Task: Each entry below is to be extracted exactly.

Material shown:
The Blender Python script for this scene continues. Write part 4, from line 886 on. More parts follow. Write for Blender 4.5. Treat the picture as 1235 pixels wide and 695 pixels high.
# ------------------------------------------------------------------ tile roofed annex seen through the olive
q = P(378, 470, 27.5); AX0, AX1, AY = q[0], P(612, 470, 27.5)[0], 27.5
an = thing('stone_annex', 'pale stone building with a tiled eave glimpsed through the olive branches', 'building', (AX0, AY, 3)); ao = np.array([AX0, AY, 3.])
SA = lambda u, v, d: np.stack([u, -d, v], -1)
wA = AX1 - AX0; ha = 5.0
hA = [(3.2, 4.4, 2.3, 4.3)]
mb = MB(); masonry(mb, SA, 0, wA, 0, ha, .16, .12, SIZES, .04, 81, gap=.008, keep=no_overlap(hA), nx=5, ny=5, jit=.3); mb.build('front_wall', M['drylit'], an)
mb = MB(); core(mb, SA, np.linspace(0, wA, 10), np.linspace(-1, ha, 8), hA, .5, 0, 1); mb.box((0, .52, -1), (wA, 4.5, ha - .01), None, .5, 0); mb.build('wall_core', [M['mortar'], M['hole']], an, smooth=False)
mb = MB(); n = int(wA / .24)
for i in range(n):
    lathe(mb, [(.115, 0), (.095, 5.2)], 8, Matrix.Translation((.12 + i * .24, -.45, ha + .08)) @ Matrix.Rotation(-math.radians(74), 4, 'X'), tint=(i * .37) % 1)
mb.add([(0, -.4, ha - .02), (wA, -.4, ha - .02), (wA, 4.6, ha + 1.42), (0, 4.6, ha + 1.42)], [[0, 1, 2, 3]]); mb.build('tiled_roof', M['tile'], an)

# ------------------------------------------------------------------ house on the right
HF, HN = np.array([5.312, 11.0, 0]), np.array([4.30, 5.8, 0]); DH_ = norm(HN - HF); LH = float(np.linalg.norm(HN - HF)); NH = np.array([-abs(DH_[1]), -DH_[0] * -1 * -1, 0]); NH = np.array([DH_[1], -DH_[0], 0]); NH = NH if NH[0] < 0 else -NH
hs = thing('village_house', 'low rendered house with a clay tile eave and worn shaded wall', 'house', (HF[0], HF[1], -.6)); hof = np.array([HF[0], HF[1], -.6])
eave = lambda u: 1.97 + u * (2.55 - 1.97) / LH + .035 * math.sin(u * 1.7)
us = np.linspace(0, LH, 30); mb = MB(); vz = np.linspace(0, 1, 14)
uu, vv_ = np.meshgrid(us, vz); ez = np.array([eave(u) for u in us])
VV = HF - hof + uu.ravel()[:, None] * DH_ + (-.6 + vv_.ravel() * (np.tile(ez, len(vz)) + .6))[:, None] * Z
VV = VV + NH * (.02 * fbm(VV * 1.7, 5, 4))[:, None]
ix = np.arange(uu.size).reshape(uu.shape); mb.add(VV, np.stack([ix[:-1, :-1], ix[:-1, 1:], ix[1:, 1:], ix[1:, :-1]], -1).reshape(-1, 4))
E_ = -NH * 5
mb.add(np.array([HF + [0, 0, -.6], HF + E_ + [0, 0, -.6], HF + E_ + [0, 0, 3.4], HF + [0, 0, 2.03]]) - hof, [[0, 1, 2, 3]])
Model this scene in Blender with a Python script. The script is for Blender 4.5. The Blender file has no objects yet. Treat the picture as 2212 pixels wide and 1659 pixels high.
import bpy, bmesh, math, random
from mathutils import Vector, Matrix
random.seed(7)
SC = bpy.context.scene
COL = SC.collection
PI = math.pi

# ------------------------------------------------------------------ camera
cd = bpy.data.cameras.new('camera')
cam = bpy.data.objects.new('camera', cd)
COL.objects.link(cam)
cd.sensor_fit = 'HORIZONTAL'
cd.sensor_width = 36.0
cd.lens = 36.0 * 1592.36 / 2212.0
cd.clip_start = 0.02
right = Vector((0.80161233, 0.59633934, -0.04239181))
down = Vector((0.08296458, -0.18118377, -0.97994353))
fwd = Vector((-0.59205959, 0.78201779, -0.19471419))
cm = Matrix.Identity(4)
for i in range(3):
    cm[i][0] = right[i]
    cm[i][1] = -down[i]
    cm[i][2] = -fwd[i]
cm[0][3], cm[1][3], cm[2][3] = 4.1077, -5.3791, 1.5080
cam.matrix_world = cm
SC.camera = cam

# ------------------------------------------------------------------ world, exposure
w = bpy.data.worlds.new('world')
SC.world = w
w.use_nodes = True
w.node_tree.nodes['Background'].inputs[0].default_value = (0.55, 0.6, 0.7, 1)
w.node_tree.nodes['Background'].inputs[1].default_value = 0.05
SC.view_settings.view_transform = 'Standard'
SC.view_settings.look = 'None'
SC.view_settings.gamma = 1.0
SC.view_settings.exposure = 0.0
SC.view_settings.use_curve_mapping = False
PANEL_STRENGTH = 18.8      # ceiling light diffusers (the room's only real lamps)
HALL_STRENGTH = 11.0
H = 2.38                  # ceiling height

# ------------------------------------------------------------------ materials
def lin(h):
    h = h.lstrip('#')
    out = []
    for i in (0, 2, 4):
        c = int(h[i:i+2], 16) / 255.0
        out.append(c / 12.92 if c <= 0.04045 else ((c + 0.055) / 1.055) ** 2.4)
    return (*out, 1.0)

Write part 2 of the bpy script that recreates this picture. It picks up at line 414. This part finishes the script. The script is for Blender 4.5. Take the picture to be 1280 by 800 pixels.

Output for this exercise:
The Blender Python script for this scene continues. Write part 4, from line 886 on. More parts follow. Write for Blender 4.5. Treat the picture as 1235 pixels wide and 695 pixels high.
# ------------------------------------------------------------------ tile roofed annex seen through the olive
q = P(378, 470, 27.5); AX0, AX1, AY = q[0], P(612, 470, 27.5)[0], 27.5
an = thing('stone_annex', 'pale stone building with a tiled eave glimpsed through the olive branches', 'building', (AX0, AY, 3)); ao = np.array([AX0, AY, 3.])
SA = lambda u, v, d: np.stack([u, -d, v], -1)
wA = AX1 - AX0; ha = 5.0
hA = [(3.2, 4.4, 2.3, 4.3)]
mb = MB(); masonry(mb, SA, 0, wA, 0, ha, .16, .12, SIZES, .04, 81, gap=.008, keep=no_overlap(hA), nx=5, ny=5, jit=.3); mb.build('front_wall', M['drylit'], an)
mb = MB(); core(mb, SA, np.linspace(0, wA, 10), np.linspace(-1, ha, 8), hA, .5, 0, 1); mb.box((0, .52, -1), (wA, 4.5, ha - .01), None, .5, 0); mb.build('wall_core', [M['mortar'], M['hole']], an, smooth=False)
mb = MB(); n = int(wA / .24)
for i in range(n):
    lathe(mb, [(.115, 0), (.095, 5.2)], 8, Matrix.Translation((.12 + i * .24, -.45, ha + .08)) @ Matrix.Rotation(-math.radians(74), 4, 'X'), tint=(i * .37) % 1)
mb.add([(0, -.4, ha - .02), (wA, -.4, ha - .02), (wA, 4.6, ha + 1.42), (0, 4.6, ha + 1.42)], [[0, 1, 2, 3]]); mb.build('tiled_roof', M['tile'], an)

# ------------------------------------------------------------------ house on the right
HF, HN = np.array([5.312, 11.0, 0]), np.array([4.30, 5.8, 0]); DH_ = norm(HN - HF); LH = float(np.linalg.norm(HN - HF)); NH = np.array([-abs(DH_[1]), -DH_[0] * -1 * -1, 0]); NH = np.array([DH_[1], -DH_[0], 0]); NH = NH if NH[0] < 0 else -NH
hs = thing('village_house', 'low rendered house with a clay tile eave and worn shaded wall', 'house', (HF[0], HF[1], -.6)); hof = np.array([HF[0], HF[1], -.6])
eave = lambda u: 1.97 + u * (2.55 - 1.97) / LH + .035 * math.sin(u * 1.7)
us = np.linspace(0, LH, 30); mb = MB(); vz = np.linspace(0, 1, 14)
uu, vv_ = np.meshgrid(us, vz); ez = np.array([eave(u) for u in us])
VV = HF - hof + uu.ravel()[:, None] * DH_ + (-.6 + vv_.ravel() * (np.tile(ez, len(vz)) + .6))[:, None] * Z
VV = VV + NH * (.02 * fbm(VV * 1.7, 5, 4))[:, None]
ix = np.arange(uu.size).reshape(uu.shape); mb.add(VV, np.stack([ix[:-1, :-1], ix[:-1, 1:], ix[1:, 1:], ix[1:, :-1]], -1).reshape(-1, 4))
E_ = -NH * 5
mb.add(np.array([HF + [0, 0, -.6], HF + E_ + [0, 0, -.6], HF + E_ + [0, 0, 3.4], HF + [0, 0, 2.03]]) - hof, [[0, 1, 2, 3]])
Model this scene in Blender with a Python script. The script is for Blender 4.5. The Blender file has no objects yet. Treat the picture as 2212 pixels wide and 1659 pixels high.
import bpy, bmesh, math, random
from mathutils import Vector, Matrix
random.seed(7)
SC = bpy.context.scene
COL = SC.collection
PI = math.pi

# ------------------------------------------------------------------ camera
cd = bpy.data.cameras.new('camera')
cam = bpy.data.objects.new('camera', cd)
COL.objects.link(cam)
cd.sensor_fit = 'HORIZONTAL'
cd.sensor_width = 36.0
cd.lens = 36.0 * 1592.36 / 2212.0
cd.clip_start = 0.02
right = Vector((0.80161233, 0.59633934, -0.04239181))
down = Vector((0.08296458, -0.18118377, -0.97994353))
fwd = Vector((-0.59205959, 0.78201779, -0.19471419))
cm = Matrix.Identity(4)
for i in range(3):
    cm[i][0] = right[i]
    cm[i][1] = -down[i]
    cm[i][2] = -fwd[i]
cm[0][3], cm[1][3], cm[2][3] = 4.1077, -5.3791, 1.5080
cam.matrix_world = cm
SC.camera = cam

# ------------------------------------------------------------------ world, exposure
w = bpy.data.worlds.new('world')
SC.world = w
w.use_nodes = True
w.node_tree.nodes['Background'].inputs[0].default_value = (0.55, 0.6, 0.7, 1)
w.node_tree.nodes['Background'].inputs[1].default_value = 0.05
SC.view_settings.view_transform = 'Standard'
SC.view_settings.look = 'None'
SC.view_settings.gamma = 1.0
SC.view_settings.exposure = 0.0
SC.view_settings.use_curve_mapping = False
PANEL_STRENGTH = 18.8      # ceiling light diffusers (the room's only real lamps)
HALL_STRENGTH = 11.0
H = 2.38                  # ceiling height

# ------------------------------------------------------------------ materials
def lin(h):
    h = h.lstrip('#')
    out = []
    for i in (0, 2, 4):
        c = int(h[i:i+2], 16) / 255.0
        out.append(c / 12.92 if c <= 0.04045 else ((c + 0.055) / 1.055) ** 2.4)
    return (*out, 1.0)

Write part 2 of the bpy script that recreates this picture. It picks up at line 414. This part finishes the script. The script is for Blender 4.5. Take the picture to be 1280 by 800 pixels.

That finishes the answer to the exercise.